Gartenberg stresses that the organization is meant to be “transdenominational,” meaning that Panim Hadashot is open to anyone, Jewish or not, with an interest in religious study, but keeps to the precepts of egalitarianism and the viewpoints of the more liberal branches of Judaism.
While the printed materials are critical of Orthodox outreach, which they say “uphold and often camouflage insular and extremist teachings,” Gartenberg said he has a wish to open lines of discussion that currently don’t exist, and he has a strong appreciation for the community. He is a student of both the Kollel and Aish, and he confides that “Chabad touched me as a college student very deeply. It influenced my own Jewish identity.” He’s also impressed with the way the Orthodox movement has succeeded in outreach, especially in terms of study.
“Whether it’s intentional or not, they’ve created this Jewish context which are outside of the synagogues,” he said. “There’s a warm and sharing and stimulating presentation of Judaism, and people will be very moved, even if they don’t agree with you ideologically.”
Though disagreement with ideology is one reason that has brought many new faces to Panim Hadashot, another is the idea behind the programs themselves.
“When he first presented the idea it sounded exactly like what I was looking for,” said Alcena Plum, of Seattle, “especially someone who’s recently converted and needs to keep learning.”
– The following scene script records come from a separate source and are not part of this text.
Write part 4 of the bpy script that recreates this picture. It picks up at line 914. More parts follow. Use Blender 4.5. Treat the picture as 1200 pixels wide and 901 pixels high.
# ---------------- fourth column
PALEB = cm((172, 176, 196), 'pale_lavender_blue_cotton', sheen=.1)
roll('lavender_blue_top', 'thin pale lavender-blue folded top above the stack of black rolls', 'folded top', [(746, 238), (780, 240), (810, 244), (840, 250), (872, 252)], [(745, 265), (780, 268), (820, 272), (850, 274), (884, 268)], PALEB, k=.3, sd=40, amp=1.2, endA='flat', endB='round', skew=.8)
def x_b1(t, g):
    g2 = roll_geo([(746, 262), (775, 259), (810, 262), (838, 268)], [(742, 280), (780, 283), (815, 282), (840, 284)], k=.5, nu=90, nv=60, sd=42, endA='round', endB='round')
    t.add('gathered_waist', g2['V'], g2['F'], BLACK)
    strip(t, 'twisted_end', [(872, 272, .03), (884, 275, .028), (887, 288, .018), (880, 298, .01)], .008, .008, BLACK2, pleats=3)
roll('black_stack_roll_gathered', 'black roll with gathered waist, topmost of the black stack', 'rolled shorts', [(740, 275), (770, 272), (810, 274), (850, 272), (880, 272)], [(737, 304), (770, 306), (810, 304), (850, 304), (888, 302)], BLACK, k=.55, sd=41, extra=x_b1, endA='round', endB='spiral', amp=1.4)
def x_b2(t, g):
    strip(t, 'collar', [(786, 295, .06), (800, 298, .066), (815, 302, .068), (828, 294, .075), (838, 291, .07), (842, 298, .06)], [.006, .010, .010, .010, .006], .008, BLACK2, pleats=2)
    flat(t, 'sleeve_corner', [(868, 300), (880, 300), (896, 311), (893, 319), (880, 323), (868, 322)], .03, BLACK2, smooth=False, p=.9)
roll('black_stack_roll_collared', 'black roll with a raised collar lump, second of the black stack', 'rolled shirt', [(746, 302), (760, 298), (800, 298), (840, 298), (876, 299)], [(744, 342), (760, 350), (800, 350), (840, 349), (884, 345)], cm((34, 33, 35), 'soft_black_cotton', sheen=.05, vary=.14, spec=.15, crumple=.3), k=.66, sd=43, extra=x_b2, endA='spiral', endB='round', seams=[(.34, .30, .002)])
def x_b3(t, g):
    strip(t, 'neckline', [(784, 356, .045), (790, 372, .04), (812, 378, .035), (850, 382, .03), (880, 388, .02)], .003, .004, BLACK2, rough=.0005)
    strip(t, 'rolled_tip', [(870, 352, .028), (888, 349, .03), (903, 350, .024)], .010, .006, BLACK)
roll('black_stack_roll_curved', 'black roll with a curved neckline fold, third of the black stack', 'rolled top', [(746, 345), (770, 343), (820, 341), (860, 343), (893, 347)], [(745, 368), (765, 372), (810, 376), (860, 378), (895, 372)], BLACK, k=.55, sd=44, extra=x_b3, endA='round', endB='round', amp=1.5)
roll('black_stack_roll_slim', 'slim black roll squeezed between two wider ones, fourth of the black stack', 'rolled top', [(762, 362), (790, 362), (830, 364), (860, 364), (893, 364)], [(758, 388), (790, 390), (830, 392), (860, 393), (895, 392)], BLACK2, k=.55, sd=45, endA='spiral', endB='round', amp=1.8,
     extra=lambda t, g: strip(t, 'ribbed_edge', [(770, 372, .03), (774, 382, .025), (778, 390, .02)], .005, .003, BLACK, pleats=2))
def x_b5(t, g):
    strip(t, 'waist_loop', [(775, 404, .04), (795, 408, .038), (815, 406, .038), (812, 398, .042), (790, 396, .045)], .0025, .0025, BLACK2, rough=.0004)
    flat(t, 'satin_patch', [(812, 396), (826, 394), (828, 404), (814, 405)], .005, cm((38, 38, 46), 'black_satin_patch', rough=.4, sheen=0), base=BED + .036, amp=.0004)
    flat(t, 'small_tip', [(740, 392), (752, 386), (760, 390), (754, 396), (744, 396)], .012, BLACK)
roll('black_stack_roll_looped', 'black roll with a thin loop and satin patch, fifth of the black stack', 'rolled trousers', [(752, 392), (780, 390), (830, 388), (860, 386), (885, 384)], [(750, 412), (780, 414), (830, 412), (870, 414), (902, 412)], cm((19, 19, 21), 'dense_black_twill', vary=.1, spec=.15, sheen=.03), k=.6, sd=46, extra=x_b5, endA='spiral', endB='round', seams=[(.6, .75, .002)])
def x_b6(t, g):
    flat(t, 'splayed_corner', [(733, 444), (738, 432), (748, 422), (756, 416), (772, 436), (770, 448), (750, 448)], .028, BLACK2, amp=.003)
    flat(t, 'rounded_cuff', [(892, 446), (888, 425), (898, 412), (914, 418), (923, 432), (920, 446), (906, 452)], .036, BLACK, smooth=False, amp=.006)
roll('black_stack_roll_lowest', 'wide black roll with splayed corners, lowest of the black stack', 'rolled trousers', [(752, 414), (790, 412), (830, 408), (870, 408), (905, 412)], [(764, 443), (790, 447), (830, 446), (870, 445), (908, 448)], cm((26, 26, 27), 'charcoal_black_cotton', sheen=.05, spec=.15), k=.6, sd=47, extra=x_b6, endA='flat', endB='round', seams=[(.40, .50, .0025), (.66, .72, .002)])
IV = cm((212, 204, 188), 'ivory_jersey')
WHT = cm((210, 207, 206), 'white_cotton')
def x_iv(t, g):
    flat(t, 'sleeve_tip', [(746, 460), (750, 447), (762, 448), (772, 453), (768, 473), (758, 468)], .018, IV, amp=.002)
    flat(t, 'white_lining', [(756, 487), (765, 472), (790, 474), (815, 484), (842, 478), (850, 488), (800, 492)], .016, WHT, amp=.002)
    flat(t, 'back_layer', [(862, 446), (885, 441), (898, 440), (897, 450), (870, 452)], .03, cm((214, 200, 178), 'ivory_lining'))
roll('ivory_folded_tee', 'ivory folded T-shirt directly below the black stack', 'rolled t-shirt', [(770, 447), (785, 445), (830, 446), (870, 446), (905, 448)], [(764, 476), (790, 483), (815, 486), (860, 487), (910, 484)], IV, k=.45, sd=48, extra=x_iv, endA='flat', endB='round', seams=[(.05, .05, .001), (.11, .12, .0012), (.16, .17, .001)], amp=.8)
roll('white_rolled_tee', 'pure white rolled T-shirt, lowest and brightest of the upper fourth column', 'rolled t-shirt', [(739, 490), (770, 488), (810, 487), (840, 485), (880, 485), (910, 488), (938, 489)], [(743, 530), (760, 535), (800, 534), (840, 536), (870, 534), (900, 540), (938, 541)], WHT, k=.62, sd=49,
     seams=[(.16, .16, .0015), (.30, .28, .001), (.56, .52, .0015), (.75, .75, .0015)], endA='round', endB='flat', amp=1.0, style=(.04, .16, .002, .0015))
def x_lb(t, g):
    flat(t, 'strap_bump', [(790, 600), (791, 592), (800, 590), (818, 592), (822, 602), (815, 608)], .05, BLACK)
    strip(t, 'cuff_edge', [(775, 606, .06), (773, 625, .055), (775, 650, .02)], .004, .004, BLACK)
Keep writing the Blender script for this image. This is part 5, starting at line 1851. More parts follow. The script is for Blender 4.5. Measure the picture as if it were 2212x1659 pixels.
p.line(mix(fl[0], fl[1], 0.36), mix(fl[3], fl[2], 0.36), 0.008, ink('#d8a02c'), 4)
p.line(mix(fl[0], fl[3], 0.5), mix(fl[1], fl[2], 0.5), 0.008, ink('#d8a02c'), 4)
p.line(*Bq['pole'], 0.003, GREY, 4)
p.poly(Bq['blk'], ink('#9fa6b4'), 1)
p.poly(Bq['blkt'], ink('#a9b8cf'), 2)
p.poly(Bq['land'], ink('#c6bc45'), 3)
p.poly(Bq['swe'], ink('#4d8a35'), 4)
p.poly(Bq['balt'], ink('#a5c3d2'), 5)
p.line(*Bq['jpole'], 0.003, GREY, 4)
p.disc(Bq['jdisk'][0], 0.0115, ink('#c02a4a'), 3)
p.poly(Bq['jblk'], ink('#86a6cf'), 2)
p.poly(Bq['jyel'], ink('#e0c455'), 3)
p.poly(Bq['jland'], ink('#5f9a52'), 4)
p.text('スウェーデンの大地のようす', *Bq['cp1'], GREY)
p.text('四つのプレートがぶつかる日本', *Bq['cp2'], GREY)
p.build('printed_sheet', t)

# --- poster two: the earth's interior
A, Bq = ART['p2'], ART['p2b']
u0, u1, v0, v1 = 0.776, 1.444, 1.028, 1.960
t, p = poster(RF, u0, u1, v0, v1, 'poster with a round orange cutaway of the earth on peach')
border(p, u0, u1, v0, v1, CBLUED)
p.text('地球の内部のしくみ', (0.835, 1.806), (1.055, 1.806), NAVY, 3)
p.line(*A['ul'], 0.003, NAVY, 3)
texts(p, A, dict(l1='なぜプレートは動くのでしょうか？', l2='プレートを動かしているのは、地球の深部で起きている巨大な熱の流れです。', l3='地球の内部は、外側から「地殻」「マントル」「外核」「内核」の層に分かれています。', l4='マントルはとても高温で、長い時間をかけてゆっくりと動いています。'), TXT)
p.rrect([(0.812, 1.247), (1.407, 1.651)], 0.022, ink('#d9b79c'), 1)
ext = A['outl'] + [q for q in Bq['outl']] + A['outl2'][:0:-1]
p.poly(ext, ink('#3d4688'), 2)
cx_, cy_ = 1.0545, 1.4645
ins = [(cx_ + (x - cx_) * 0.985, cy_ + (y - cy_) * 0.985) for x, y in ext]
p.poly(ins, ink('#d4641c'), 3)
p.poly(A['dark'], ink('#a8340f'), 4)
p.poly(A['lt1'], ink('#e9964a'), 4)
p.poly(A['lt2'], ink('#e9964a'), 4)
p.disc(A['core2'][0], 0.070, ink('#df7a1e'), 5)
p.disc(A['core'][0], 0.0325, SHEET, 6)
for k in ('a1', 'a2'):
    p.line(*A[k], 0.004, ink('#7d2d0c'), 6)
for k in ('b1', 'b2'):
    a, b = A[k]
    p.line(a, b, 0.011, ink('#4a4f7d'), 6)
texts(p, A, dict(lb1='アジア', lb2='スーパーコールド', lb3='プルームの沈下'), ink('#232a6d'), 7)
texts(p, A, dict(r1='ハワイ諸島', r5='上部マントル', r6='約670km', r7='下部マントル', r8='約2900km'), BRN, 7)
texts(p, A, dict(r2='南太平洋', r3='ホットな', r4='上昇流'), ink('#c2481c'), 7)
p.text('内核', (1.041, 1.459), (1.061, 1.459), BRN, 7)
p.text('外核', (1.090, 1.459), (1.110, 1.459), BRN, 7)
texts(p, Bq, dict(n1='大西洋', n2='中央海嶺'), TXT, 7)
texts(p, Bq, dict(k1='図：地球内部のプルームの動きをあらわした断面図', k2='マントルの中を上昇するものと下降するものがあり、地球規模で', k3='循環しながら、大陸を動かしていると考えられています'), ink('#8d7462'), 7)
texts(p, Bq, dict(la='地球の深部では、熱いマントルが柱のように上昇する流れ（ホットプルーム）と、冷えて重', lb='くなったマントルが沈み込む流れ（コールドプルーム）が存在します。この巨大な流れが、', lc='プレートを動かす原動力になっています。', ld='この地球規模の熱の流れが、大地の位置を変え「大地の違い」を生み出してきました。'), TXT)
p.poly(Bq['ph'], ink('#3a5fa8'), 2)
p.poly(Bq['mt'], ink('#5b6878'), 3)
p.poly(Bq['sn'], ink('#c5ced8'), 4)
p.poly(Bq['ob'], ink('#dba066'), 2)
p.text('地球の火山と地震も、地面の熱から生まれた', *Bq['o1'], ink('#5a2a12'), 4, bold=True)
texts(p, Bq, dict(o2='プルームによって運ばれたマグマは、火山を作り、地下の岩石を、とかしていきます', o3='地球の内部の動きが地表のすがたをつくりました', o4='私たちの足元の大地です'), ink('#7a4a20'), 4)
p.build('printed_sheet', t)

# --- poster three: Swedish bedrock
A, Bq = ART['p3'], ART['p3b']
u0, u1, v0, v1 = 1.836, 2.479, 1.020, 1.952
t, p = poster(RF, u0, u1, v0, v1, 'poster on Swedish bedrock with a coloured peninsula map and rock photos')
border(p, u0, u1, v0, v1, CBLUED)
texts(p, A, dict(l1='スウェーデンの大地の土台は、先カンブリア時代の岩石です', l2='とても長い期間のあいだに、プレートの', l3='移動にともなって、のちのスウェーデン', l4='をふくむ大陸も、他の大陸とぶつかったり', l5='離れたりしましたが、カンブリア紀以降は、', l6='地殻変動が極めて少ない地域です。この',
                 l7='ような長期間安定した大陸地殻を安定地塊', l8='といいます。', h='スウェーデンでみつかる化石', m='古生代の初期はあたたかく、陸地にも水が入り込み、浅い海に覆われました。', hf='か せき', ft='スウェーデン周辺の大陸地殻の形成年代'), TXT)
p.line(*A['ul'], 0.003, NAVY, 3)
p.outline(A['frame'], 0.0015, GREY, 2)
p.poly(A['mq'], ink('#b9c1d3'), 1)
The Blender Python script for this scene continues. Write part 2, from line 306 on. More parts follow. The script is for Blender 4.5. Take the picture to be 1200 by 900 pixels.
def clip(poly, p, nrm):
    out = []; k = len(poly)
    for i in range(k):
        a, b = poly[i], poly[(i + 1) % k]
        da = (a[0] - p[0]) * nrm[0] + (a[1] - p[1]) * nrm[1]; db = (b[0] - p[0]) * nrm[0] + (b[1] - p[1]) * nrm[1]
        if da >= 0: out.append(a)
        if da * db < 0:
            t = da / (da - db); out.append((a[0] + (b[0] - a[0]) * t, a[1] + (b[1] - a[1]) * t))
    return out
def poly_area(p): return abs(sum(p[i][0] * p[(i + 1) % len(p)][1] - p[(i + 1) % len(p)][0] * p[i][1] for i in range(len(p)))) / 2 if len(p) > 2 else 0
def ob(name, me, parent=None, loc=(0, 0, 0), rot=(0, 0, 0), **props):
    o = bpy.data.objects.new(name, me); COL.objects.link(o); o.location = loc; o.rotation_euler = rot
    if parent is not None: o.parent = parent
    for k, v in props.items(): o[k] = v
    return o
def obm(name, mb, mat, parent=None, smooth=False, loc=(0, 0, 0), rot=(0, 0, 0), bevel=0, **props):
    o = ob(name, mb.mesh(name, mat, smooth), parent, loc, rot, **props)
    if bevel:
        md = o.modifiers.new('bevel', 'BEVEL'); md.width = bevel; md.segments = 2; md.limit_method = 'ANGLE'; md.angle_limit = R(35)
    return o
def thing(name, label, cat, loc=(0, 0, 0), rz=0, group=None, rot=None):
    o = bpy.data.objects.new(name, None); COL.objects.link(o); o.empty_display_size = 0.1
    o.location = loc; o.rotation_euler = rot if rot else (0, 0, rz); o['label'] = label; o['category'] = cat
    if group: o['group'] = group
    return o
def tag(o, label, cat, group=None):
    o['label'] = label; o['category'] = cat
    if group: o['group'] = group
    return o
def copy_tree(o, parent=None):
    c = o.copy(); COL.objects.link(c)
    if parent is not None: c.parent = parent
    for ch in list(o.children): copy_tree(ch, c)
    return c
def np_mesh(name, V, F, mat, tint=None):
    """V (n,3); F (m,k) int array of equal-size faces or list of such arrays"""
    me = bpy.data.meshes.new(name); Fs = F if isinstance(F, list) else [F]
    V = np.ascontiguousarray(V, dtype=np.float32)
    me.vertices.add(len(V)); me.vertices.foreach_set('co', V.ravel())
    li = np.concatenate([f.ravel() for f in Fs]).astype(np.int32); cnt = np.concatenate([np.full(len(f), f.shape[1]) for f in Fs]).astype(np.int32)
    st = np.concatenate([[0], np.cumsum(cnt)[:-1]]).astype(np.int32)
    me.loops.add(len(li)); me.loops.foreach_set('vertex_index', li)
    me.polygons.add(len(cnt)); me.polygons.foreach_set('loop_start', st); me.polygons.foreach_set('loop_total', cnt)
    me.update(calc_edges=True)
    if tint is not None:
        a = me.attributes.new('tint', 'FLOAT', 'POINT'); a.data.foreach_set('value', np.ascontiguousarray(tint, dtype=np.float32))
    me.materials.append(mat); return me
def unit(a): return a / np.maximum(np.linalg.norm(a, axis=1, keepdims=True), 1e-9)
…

Plum and her husband Jonathan, whose Jewish education stopped with his Bar Mitzvah, now attend events together. Alcena had been a member of Rabbi Gartenberg’s Living the Jewish Year course at Beth Shalom, and she now sits on the board of Panim Hadashot.
Plum has attended many of the events over the past several months, but she says she gets the most spiritual satisfaction from the Shabbat morning Torah study.
“I love the ritual and the full Torah service,” she said. “What I’ve found is that when I go to synagogue now I miss the learning.”
Plum said that though she has gained a lot from Panim Hadashot, she is disappointed that the program has not attracted many young adult participants.
“I’d like to see more involvement of people our age, in the 20ñ30 something range,” she said. Programs in the near future plan to address that, she added.
Panim Hadashot has sparked interest among area religious leaders as well. Rabbi James Mirel, who along with his position as senior rabbi at Temple B’nai Torah, is also the current president of the Washington Coalition of Rabbis, an organization that encompasses most of the state’s Reform and Conservative rabbis. He said that as both a congregational rabbi and with the coalition, he fully supports Rabbi Gartenberg’s efforts.
“We’re very excited about what he’s doing,” said Mirel. “I certainly would recommend it to members of our congregations as well as the unaffiliated.”
Mirel added that he has offered his support for Panim Hadashot both spiritually and financially because he sees it as a way of bringing people to synagogues and to worship.
Most of Panim Hadashot’s income derives from donations to programs, but Gartenberg said they had just received their Federal tax-exempt status and have begun fundraising efforts.
In the meantime, he and a slew of committed volunteers are working to build recognition of the program, one new face at a time, and they appear to be having success.
“It’s been an interesting process to watch some people realize that this really fits with them,” said Plum. “[They] can’t believe how much they’re learning, or that they’re actually enjoying it.”